The Curmudgeon

YOU'LL COME FOR THE CURSES. YOU'LL STAY FOR THE MUDGEONRY.

Tuesday, September 18, 2012

Liberal Democrats in Existence Justification Revision Attempt

The Deputy Deputy Prime Minister, Simon Hughes, has been letting the voters know on what terms his party will accept electoral chastisement. As one might expect, the ever-lengthening list of broken pledges received as little attention as the party's connivance at the destruction of the NHS. Instead, Hughes declared that every betrayal, every fiasco, every evening spent with his head in the toilet for the amusement of the Bullingdon Club, would be worthwhile if by the next election "growth is clearly happening and going in the right direction". The right direction, presumably, is upwards, although given his leader's record in office Hughes' caution in being too specific is entirely understandable. The Deputy Deputy Prime Minister also proclaimed that "a huge cloud had been lifted" from the party's morale when Wee Nicky threw his little hissy-fit over the Conservatives' refusal to abide by the coalition agreement and support an elected House of Lords.

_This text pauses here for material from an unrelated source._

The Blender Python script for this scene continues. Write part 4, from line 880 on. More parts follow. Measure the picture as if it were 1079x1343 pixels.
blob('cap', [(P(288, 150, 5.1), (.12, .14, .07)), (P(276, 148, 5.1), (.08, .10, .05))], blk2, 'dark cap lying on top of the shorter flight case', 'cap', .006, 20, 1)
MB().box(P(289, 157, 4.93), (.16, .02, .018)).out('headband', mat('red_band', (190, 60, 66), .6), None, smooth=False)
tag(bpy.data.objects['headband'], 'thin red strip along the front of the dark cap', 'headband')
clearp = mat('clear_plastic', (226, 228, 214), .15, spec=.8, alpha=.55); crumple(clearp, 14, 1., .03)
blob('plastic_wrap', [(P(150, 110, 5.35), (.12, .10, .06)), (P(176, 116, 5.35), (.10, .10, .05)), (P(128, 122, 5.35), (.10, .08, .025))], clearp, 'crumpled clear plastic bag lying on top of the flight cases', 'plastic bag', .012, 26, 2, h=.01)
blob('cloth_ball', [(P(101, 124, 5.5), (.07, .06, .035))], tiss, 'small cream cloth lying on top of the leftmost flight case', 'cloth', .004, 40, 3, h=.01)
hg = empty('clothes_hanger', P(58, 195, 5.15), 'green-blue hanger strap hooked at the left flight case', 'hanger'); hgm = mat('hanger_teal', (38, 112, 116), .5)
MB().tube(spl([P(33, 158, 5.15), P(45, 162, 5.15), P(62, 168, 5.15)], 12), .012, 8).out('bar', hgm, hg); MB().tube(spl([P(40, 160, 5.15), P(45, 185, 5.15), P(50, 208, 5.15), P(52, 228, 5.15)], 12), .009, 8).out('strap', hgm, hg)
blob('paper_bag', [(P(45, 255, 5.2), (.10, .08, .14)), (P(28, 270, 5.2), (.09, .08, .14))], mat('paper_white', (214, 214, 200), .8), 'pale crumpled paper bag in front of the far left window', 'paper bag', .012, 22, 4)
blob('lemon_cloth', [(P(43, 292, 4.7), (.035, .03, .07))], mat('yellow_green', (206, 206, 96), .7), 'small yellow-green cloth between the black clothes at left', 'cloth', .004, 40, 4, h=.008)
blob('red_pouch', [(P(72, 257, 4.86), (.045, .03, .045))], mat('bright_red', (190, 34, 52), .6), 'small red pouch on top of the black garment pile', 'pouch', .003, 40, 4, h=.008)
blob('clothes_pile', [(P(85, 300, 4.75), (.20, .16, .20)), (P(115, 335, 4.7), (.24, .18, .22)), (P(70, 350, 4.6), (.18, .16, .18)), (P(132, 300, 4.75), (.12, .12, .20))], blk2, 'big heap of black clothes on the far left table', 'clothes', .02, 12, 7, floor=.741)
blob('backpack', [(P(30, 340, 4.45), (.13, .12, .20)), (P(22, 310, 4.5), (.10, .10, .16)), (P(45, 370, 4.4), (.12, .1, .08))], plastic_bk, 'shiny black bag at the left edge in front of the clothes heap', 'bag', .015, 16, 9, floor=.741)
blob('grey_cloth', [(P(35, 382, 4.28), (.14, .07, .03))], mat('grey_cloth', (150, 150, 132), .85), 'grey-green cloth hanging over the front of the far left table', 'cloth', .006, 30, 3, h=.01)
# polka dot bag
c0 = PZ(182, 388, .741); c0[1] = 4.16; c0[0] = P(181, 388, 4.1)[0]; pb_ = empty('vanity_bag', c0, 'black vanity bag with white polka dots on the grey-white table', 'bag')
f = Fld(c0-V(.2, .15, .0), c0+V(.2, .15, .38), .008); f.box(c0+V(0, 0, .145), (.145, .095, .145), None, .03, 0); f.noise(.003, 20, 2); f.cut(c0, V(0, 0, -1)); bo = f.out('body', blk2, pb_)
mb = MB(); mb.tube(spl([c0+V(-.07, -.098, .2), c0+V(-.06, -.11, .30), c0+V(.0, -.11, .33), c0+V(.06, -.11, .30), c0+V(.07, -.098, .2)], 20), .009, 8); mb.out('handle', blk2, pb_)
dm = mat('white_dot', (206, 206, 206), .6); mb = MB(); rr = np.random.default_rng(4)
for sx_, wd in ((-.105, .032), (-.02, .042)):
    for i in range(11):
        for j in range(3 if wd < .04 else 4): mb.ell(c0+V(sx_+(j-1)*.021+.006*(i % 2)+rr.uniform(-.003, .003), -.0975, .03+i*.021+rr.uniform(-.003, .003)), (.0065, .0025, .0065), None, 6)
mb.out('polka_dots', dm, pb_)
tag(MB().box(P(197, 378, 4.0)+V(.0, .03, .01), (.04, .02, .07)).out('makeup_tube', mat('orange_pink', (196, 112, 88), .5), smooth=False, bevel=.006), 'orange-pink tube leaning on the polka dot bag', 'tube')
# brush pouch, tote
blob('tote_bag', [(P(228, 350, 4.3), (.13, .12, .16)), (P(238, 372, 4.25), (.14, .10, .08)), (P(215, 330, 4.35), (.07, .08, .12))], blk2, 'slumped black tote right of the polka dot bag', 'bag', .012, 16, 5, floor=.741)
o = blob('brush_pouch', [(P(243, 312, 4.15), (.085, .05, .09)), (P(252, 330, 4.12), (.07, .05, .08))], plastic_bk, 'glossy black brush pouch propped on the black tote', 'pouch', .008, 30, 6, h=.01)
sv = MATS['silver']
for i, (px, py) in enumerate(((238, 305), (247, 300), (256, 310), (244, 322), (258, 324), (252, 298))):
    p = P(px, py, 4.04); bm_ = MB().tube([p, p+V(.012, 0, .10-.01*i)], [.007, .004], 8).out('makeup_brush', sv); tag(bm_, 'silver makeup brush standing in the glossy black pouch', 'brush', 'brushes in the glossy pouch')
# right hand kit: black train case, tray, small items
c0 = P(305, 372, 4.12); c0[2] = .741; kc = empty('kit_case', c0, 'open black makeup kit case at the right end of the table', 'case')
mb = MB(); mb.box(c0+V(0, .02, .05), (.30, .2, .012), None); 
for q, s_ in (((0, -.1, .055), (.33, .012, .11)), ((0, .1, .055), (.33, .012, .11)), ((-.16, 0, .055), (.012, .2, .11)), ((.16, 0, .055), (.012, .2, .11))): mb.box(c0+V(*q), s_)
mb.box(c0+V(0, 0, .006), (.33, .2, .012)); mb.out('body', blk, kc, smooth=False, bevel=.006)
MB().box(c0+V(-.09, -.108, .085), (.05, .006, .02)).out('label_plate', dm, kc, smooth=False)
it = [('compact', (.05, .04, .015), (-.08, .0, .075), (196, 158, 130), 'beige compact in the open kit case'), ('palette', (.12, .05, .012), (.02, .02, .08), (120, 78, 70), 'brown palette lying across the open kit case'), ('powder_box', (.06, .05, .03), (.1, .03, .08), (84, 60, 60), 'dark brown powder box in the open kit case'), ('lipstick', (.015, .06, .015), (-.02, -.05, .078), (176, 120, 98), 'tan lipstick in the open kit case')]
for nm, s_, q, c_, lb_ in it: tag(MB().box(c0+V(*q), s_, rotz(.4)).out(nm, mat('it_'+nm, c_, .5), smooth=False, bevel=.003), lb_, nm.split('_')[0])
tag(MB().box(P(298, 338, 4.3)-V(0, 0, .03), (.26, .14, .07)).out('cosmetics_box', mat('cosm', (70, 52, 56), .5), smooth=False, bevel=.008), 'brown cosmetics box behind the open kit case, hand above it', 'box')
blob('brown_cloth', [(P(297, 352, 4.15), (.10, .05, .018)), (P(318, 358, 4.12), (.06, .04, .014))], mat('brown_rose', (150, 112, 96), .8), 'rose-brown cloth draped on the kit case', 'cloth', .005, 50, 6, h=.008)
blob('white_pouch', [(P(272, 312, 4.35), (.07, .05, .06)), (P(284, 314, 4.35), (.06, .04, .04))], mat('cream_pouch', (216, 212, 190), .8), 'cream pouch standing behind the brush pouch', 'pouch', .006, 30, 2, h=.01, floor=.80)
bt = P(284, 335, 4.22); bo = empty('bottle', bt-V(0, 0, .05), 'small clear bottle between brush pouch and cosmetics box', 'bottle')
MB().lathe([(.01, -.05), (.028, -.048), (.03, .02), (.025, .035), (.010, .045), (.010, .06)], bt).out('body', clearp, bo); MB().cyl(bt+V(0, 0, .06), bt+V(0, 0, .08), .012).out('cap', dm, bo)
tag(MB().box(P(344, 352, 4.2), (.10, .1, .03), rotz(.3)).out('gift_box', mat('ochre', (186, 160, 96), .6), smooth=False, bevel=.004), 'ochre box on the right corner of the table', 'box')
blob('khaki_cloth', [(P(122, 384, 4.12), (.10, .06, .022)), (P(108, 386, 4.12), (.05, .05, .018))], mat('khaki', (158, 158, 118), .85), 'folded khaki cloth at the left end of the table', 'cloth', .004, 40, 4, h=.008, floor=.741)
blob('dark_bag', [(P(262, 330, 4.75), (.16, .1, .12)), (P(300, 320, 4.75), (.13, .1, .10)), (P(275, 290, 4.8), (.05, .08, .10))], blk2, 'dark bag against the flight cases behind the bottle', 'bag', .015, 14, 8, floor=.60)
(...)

Now that Wee Nicky has squealed a bit after two and a half years of humiliation, everything's just fine: "the mood is much more positive and much less worried, and of course keen to focus on growth in the economy and on jobs"; possibly for the very good reason that, after the tuition-fees U-turn, the referendum farce, the Europe veto, the NHS betrayal, the Lords fiasco, the collapse of their local representation and the recent influx of crooks, goblins and climate change deniers into the cabinet, the Deputy Conservatives have very little else left to talk about.